• Job: Where the string "from" occurs in the material below, report the whole line.

***

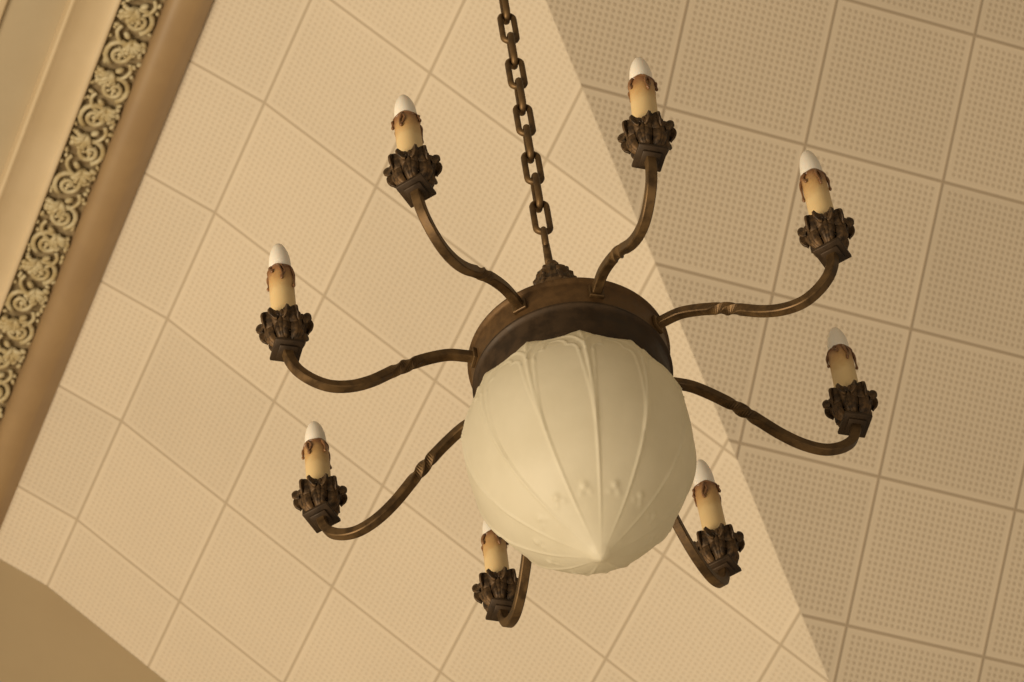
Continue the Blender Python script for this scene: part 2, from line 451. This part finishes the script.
# frosted bowl with twelve ribbed panels
GP = [(-.045, .1240), (-.052, .1285), (-.062, .1325), (-.08, .1370), (-.1, .1392), (-.12, .1393), (-.145, .1365), (-.17, .1300), (-.195, .1188), (-.22, .1045), (-.245, .0835), (-.27, .0575), (-.288, .0330), (-.299, .0165), (-.305, .0090), (-.309, 0)]
def globe():
    prof = [(p.x, p.y) for p in catmull([(r, z, 0) for z, r in GP], 12)]
    L = [0]
    for a, b in zip(prof, prof[1:]): L.append(L[-1]+math.dist(a, b))
    tot = L[-1]; NV, NU = 190, 480
    R0 = math.radians(-83)
    def at(s):
        s = max(0, min(tot, s))
        for k in range(len(L)-1):
            if s <= L[k+1]:
                t = (s-L[k])/(L[k+1]-L[k]+1e-12)
                return prof[k][0]+(prof[k+1][0]-prof[k][0])*t, prof[k][1]+(prof[k+1][1]-prof[k][1])*t
        return prof[-1]
    # tracery lines as polylines in (s, y): s across half a panel 0..1, y down from the rim
    gothic = [(1-math.cos(t)*0-(1-math.cos(PI/2*q/14))*1.0, .048-.040*math.sin(PI/2*q/14)) for q, t in [(q, 0) for q in range(15)]]
    tre = []
    for q in range(11):
        a = PI*.55*q/10
        tre.append((.52+.24*math.cos(a), .052-.016*math.sin(a)))
    for q in range(11):
        a = PI/2*q/10
        tre.append((.42*math.cos(a), .036-.018*math.sin(a)))
    side = [(.76, .052), (.80, .075), (.90, .115), (1.0, .16)]
    def dline(poly, px, py, w):
        best = 1e9
        for (ax, ay), (bx, by) in zip(poly, poly[1:]):
            ax *= w; bx *= w
            dx, dy = bx-ax, by-ay; q = dx*dx+dy*dy
            t = 0 if q < 1e-12 else max(0, min(1, ((px-ax)*dx+(py-ay)*dy)/q))
            e = math.hypot(px-ax-t*dx, py-ay-t*dy)
            if e < best: best = e
        return best
    cellN = NU//12
    disp = {}
    bm = bmesh.new(); rings = []
    for v in range(NV+1):
        s = tot*(v/NV)
        r, z = at(s)
        r2, z2 = at(s+1e-4); r1, z1 = at(s-1e-4)
        tr, tz = r2-r1, z2-z1; ln = math.hypot(tr, tz) or 1
        nr, nz = -tz/ln, tr/ln
        w = r*math.tan(PI/12)
        row = []
        for c in range(cellN):
            u = abs((c/cellN)*2-1)            # 1 on the rib, 0 mid panel
            th = u*PI/12
            flat = math.cos(PI/12)/math.cos(th)            # polygon
            fb = .38*min(1, max(0, (tot-s)/.14))
            rr = r*(1+fb*(flat*1.018-1))
            x = u*w
            d = 0.0
            dr = (1-u)*w
            fade = min(1, max(.06, (tot-s-.015)/.13))
            d += (.0017*math.exp(-(dr/.0021)**2))*fade*(1 if s > .045 else .6)
            if s < .17:
                for poly, h, wd in ((gothic, .0017, .0016), (tre, .0014, .0013), (side, .0010, .0014)):
                    e = dline(poly, x, s, w if s < .1 else w)
                    d += h*math.exp(-(e/wd)**2)
            # ring of small bosses, mid panel
            sb = tot-.088
            d += .0022*math.exp(-((x/.0048)**2+((s-sb)/.0048)**2))
            d += .0008*math.exp(-(((x-.006)/.004)**2+((s-sb-.008)/.004)**2))
            # pendant knob
            if tot-s < .03: d += .0022*math.exp(-((tot-s-.0)/.011)**2)
            zoff = 0
            k = max(0, 1-s/.03)
            zoff = .0030*k*math.cos(2*PI*c/cellN)
            rr2 = rr+nr*d+.0010*k*math.cos(2*PI*c/cellN)
            row.append((rr2, z+nz*d+zoff))
        if v == NV:
            rings.append([bm.verts.new((0, 0, row[0][1]))]); continue
        rg = []
        for q in range(NU):
            rr, zz = row[q % cellN]; th = R0+2*PI*q/NU
            rg.append(bm.verts.new((rr*math.cos(th), rr*math.sin(th), zz)))
        rings.append(rg)
    # turned-in lip at the rim
    for a, b in zip(rings, rings[1:]):
        for q in range(NU):
            j = (q+1) % NU
            if len(b) == 1: bm.faces.new((a[q], b[0], a[j]))
            else: bm.faces.new((a[q], b[q], b[j], a[j]))
    lip = []
    for q in range(NU):
        v0 = rings[0][q].co
        lip.append(bm.verts.new((v0.x*.955, v0.y*.955, v0.z+.0015)))
    inn = []
    for q in range(NU):
        v0 = rings[0][q].co
        inn.append(bm.verts.new((v0.x*.93, v0.y*.93, v0.z-.012)))
    for q in range(NU):
        j = (q+1) % NU
        bm.faces.new((rings[0][q], rings[0][j], lip[j], lip[q]))
        bm.faces.new((lip[q], lip[j], inn[j], inn[q]))
    o = link('glass_bowl', bm, M_globe, root)
    o['label'] = 'frosted white ribbed glass bowl'
    tilt = math.radians(-1.0)                       # hangs slightly askew about its tip
    T = Matrix.Translation((0, 0, -.309))
    o.matrix_local = Matrix.Translation((-.003, 0, 0)) @ T @ Matrix.Rotation(tilt, 4, 'Y') @ Matrix.Diagonal((.982, .982, 1, 1)) @ T.inverted()
globe()

# arms -----------------------------------------------------------------
ARM = [(.1195, .0355), (.135, .0360), (.155, .0335), (.180, .0215), (.205, .0050), (.229, -.0145), (.255, -.0370), (.280, -.0520), (.305, -.0580), (.326, -.0525), (.344, -.0385), (.3535, -.0210), (.357, -.0030)]
POS = [[-0.1701, -0.3232, -0.1699, -0.3188, -0.1703, -0.319], [0.1038, -0.3361, 0.1112, -0.3403, 0.1145, -0.3392], [0.3162, -0.1665, 0.3147, -0.1726, 0.315, -0.1751], [0.3428, 0.1036, 0.3492, 0.1052, 0.3476, 0.1078], [0.1741, 0.3179, 0.1703, 0.3046, 0.1703, 0.3023], [-0.1076, 0.3488, -0.0984, 0.3563, -0.1040, 0.3552], [-0.3207, 0.162, -0.3188, 0.1737, -0.3186, 0.1717], [-0.3396, -0.1062, -0.3391, -0.1095, -0.3385, -0.1168]]
PHI = -2.058792970897382
SQ = .0059
def arm_bm(px, py, az0):
    bm = bmesh.new()
    r1 = math.hypot(px, py); az1 = math.atan2(py, px)
    while az1-az0 > PI: az1 -= 2*PI
    while az1-az0 < -PI: az1 += 2*PI
    pr = catmull([(r, z, 0) for r, z in ARM], 9)
    pts = []
    for p in pr:
        t = (p.x-.1195)/(.357-.1195)
        r = .1195+(r1-.1195)*t; az = az0+(az1-az0)*min(1, t*1.3)
        pts.append(V((r*math.cos(az), r*math.sin(az), p.y)))
    rings = []
    rad = V((math.cos(az1), math.sin(az1), 0)); side = V((-rad.y, rad.x, 0))
    for i, p in enumerate(pts):
        t = (pts[min(i+1, len(pts)-1)]-pts[max(i-1, 0)]).normalized()
        u = t.cross(side).normalized(); w = side
        rr = pr[i].x
        tw = min(1, max(0, (rr-.190)/(.236-.190))); tw = tw*tw*(3-2*tw)
        a = tw*PI
        sc_ = 1.0+.10*math.sin(PI*tw)
        uu = math.cos(a)*u+math.sin(a)*w; ww = -math.sin(a)*u+math.cos(a)*w
        c = .0012; h = SQ*sc_
        oct_ = [(h, h-c), (h-c, h), (-h+c, h), (-h, h-c), (-h, -h+c), (-h+c, -h), (h-c, -h), (h, -h+c)]
        rings.append([bm.verts.new(p+uu*x+ww*y) for x, y in oct_])
    for a, b in zip(rings, rings[1:]):
        for k in range(8): bm.faces.new((a[k], a[(k+1) % 8], b[(k+1) % 8], b[k]))
    bm.faces.new(rings[0][::-1]); bm.faces.new(rings[-1])
    # little square flange on the drum
    M = Matrix.Rotation(az0, 4, 'Z')
    add_box(bm, V((.1225, 0, .0350)), (.005, .0185, .0185), M, .001)
    return bm

def plate_bm():
    bm = bmesh.new()
    add_box(bm, V((0, 0, -.0005)), (.0350, .0350, .0050), None, .0008)
    add_box(bm, V((0, 0, -.0045)), (.0225, .0225, .0040), None, .0008)
    add_box(bm, V((0, 0, .0040)), (.0200, .0200, .0050), None, .001)
    return bm

LP = catmull([(.0100, .0040, 0), (.0170, .0050, 0), (.0240, .0110, 0), (.0285, .0200, 0), (.0305, .0300, 0), (.0310, .0390, 0), (.0335, .0455, 0), (.0375, .0470, 0), (.0400, .0435, 0), (.0390, .0385, 0), (.0360, .0365, 0)], 6)
def cup_bm():
    bm = bmesh.new()
    NU = 26; NV = len(LP)-1; NL = 6
    wtab = [(0, .0055), (.12, .0062), (.25, .0088), (.40, .0160), (.55, .0190), (.72, .0175), (.85, .0150), (.95, .0100), (1, .0055)]
    for leaf in range(NL):
        th0 = 2*PI*leaf/NL
        out = leaf % 2
        rows = []
        for v, p in enumerate(LP):
            q = v/NV
            lob = abs(math.sin(PI*(3.35*q-.30)))**.7 if q > .09 else .35
            wid = interp(wtab, q)*(.66+.36*lob)
            t = (LP[min(v+1, NV)]-LP[max(v-1, 0)]).normalized(); nr, nz = t.y, -t.x
            row = []
            for k in range(NU+1):
                u = -1+2*k/NU; au = abs(u); g = min(1, q*3.5)
                dd = -.0070*au**2.4*g
                dd += .0048*lob*math.exp(-((au-.62)/.24)**2)*g          # swelling of each lobe
                dd += .0034*math.exp(-(u/.13)**2)*(1-.5*q)              # midrib
                r = p.x+nr*dd+.0012*out*g; z = p.y+nz*dd
                x = u*wid
                row.append(bm.verts.new((r*math.cos(th0)-x*math.sin(th0), r*math.sin(th0)+x*math.cos(th0), z)))
            rows.append(row)
        for a, b in zip(rows, rows[1:]):
            for k in range(NU): bm.faces.new((a[k], a[k+1], b[k+1], b[k]))
    for v in bm.verts: v.co = V((v.co.x*.70, v.co.y*.70, .002+v.co.z*.90))
    return bm
def core_bm():
    bm = bmesh.new()
    add_lathe(bm, [(.0, .004), (.010, .004), (.0125, .009), (.0150, .016), (.0166, .022), (.0172, .034), (.0176, .044), (.0160, .045), (.0, .045)], 28)
    return bm

def sleeve_bm():
    bm = bmesh.new()
    add_lathe(bm, [(.0, .030), (.0156, .030), (.0156, .060), (.0154, .100), (.0153, .140), (.0155, .149), (.0152, .1525), (.0140, .1535), (.0120, .1530), (.0110, .149), (.0, .149)], 32,
              lambda th, z: 1+.015*math.sin(3*th+z*70)*math.sin(z*50))
    return bm

def drips_bm(seed):
    rnd = random.Random(seed); bm = bmesh.new()
    n = 40
    ring = [(.0148*math.cos(2*PI*k/n), .0148*math.sin(2*PI*k/n), .1515+.0010*math.sin(2*PI*k/n*5+seed)) for k in range(n+1)]
    add_tube(bm, ring, .0019, 7, caps=False, up=V((0, 0, 1)))
    angs = [0, 1.15, 2.3, 3.3, 4.2, 5.25]
    for q, a in enumerate(angs):
        a = a+rnd.uniform(-.25, .25)
        L = (.026 if q == 0 else rnd.choice((.010, .016, .022, .034)))
        pts = []
        for k in range(9):
            t = k/8; aa = a+.10*math.sin(t*5+seed+q)
            rr = .0150+.0022*min(1, t*3)-(0 if t else .001)
            pts.append((rr*math.cos(aa), rr*math.sin(aa), .1520-L*t))
        add_tube(bm, pts, lambda t: .0017+.0005*math.sin(t*7), 8)
        e = V(pts[-1]); add_ball(bm, e, (.0021, .0021, .0030), None, 8)
        if q == 0:                                       # second runnel looping beside the main one
            lp = []
            for k in range(11):
                t = k/10; aa = a+.30*math.sin(PI*t); lp.append((.0166*math.cos(aa), .0166*math.sin(aa), .1500-.021*t))
            add_tube(bm, lp, .0014, 7)
    return bm

def bulb_bm():
    bm = bmesh.new()
    add_lathe(bm, [(.0, .132), (.0118, .132), (.0130, .1400), (.0136, .1500), (.0135, .1580), (.0127, .1665), (.0111, .1750), (.0087, .1830), (.0058, .1890), (.0030, .1920), (.0, .1928)], 32)
    return bm

proto = {}
def sub(name, key, maker, mat, parent, M, thick=None):
    if key not in proto:
        o = proto[key] = link(name, maker(), mat)
        if thick:
            md = o.modifiers.new('thickness', 'SOLIDIFY'); md.thickness = thick; md.offset = -1
    else:
        o = proto[key].copy(); COL.objects.link(o)
    o.parent = parent; o.matrix_local = M
    return o

for k in range(8):
    ax, ay, tx, ty, ux, uy = POS[k]
    az0 = PHI+k*PI/4
    arm = link('candle_arm', arm_bm(ax, ay, az0), M_bronze, root, smooth=False)
    A = V((ax, ay, 0)); U = V((ux, uy, .1945))
    zax = (U-A).normalized(); az = math.atan2(ay, ax)
    T = A.to_4d()
    q = Z.rotation_difference(zax).to_matrix().to_4x4()
    base = Matrix.Translation(A) @ q
    rnd = random.Random(k*11+3)
    sub('square_plate', 'plate', plate_bm, M_dark, arm, base @ Matrix.Rotation(az, 4, 'Z'))
    front = math.radians(-95+rnd.uniform(-12, 12))
    sub('leaf_cup', 'cup', cup_bm, M_leaf, arm, base @ Matrix.Rotation(front, 4, 'Z'), .0026)
    sub('candle_socket', 'core', core_bm, M_leaf, arm, base)
    DN = Matrix.Translation((0, 0, -.0125))
    cs = sub('candle_sleeve', 'sleeve', sleeve_bm, M_candle, arm, base @ DN @ Matrix.Rotation(rnd.uniform(0, 6), 4, 'Z'))
    sub('wax_drips', 'drip%d' % (k % 4), lambda: drips_bm(k % 4+1), M_drip, arm, base @ DN @ Matrix.Rotation(math.radians(-95+rnd.uniform(-35, 35)), 4, 'Z'))
    sub('bulb', 'bulb', bulb_bm, M_bulb, arm, base)

# ------------------------------------------------------------------ light
w = bpy.data.worlds.new('world'); sc.world = w; w.use_nodes = True
bg = w.node_tree.nodes['Background']; bg.inputs[0].default_value = (1.0, .82, .585, 1); bg.inputs[1].default_value = .265
def area(name, loc, target, size, power, col):
    l = bpy.data.lights.new(name, 'AREA'); l.shape = 'DISK'; l.size = size; l.energy = power; l.color = col
    o = bpy.data.objects.new(name, l); COL.objects.link(o); o.location = loc
    o.rotation_euler = (V(target)-V(loc)).to_track_quat('-Z', 'Y').to_euler(); return o
area('hall_light', IJ(.3, -7.6, -4.6), IJ(3.2, 2.4, 5.0), 6.0, 1270, (1.0, .835, .605))
area('added_fill_light', IJ(-4.2, 2.0, -4.4), IJ(2.8, 3.0, 5.0), 3.5, 60, (1.0, .80, .56))  # added fill to brighten the right slope, no actual fixture there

***

• Completed exercise:
Continue the Blender Python script for this scene: part 2, from line 451. This part finishes the script.
    # tracery lines as polylines in (s, y): s across half a panel 0..1, y down from the rim